**** Information supplied

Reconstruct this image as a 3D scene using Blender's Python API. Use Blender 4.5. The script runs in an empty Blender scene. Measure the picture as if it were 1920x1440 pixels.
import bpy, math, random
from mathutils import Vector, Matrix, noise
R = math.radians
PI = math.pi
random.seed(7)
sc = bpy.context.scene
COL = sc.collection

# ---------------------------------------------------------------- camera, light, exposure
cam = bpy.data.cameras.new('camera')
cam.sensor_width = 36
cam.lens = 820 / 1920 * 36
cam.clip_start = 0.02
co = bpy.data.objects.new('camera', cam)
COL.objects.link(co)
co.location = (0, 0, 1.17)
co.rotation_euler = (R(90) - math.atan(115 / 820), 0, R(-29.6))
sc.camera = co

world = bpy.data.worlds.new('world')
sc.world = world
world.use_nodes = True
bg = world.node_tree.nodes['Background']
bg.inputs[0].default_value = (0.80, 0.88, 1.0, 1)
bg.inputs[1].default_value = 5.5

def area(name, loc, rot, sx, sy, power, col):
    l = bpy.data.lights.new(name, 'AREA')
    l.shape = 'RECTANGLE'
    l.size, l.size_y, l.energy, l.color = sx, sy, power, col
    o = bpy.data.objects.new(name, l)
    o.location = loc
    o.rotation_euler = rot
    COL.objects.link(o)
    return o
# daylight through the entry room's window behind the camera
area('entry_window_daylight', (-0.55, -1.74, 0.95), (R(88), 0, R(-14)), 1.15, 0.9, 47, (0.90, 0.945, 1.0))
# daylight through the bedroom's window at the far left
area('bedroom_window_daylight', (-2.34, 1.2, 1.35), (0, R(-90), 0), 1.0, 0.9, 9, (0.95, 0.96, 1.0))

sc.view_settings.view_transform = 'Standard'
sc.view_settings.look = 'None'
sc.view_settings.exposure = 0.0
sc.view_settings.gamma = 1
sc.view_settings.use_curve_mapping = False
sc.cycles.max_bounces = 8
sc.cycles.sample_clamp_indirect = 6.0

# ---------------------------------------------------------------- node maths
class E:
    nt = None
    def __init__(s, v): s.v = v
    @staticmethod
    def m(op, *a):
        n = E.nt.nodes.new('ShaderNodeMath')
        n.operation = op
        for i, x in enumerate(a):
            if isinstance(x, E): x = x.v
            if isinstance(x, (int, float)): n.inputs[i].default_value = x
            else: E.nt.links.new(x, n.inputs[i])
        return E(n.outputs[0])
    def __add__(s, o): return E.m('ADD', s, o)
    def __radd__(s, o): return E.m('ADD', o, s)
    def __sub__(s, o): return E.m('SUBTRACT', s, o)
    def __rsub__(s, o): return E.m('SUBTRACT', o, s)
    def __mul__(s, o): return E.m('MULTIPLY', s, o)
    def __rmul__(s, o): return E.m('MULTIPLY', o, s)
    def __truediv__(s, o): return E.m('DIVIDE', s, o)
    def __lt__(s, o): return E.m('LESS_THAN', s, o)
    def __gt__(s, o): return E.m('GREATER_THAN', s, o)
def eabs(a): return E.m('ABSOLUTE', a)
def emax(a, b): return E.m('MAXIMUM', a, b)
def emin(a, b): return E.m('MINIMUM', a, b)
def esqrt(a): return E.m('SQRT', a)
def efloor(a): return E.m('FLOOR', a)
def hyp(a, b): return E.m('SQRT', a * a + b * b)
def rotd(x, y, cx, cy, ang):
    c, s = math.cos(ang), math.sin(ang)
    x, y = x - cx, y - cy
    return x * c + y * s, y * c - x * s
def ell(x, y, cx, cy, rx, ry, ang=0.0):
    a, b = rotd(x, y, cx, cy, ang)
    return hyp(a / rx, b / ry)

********

## [Short exercise]
Please transcribe, exactly and with nothing added, the lines from the first line of the material above through the line that contains "sc.camera = co".

## [Written answer]
Reconstruct this image as a 3D scene using Blender's Python API. Use Blender 4.5. The script runs in an empty Blender scene. Measure the picture as if it were 1920x1440 pixels.
import bpy, math, random
from mathutils import Vector, Matrix, noise
R = math.radians
PI = math.pi
random.seed(7)
sc = bpy.context.scene
COL = sc.collection

# ---------------------------------------------------------------- camera, light, exposure
cam = bpy.data.cameras.new('camera')
cam.sensor_width = 36
cam.lens = 820 / 1920 * 36
cam.clip_start = 0.02
co = bpy.data.objects.new('camera', cam)
COL.objects.link(co)
co.location = (0, 0, 1.17)
co.rotation_euler = (R(90) - math.atan(115 / 820), 0, R(-29.6))
sc.camera = co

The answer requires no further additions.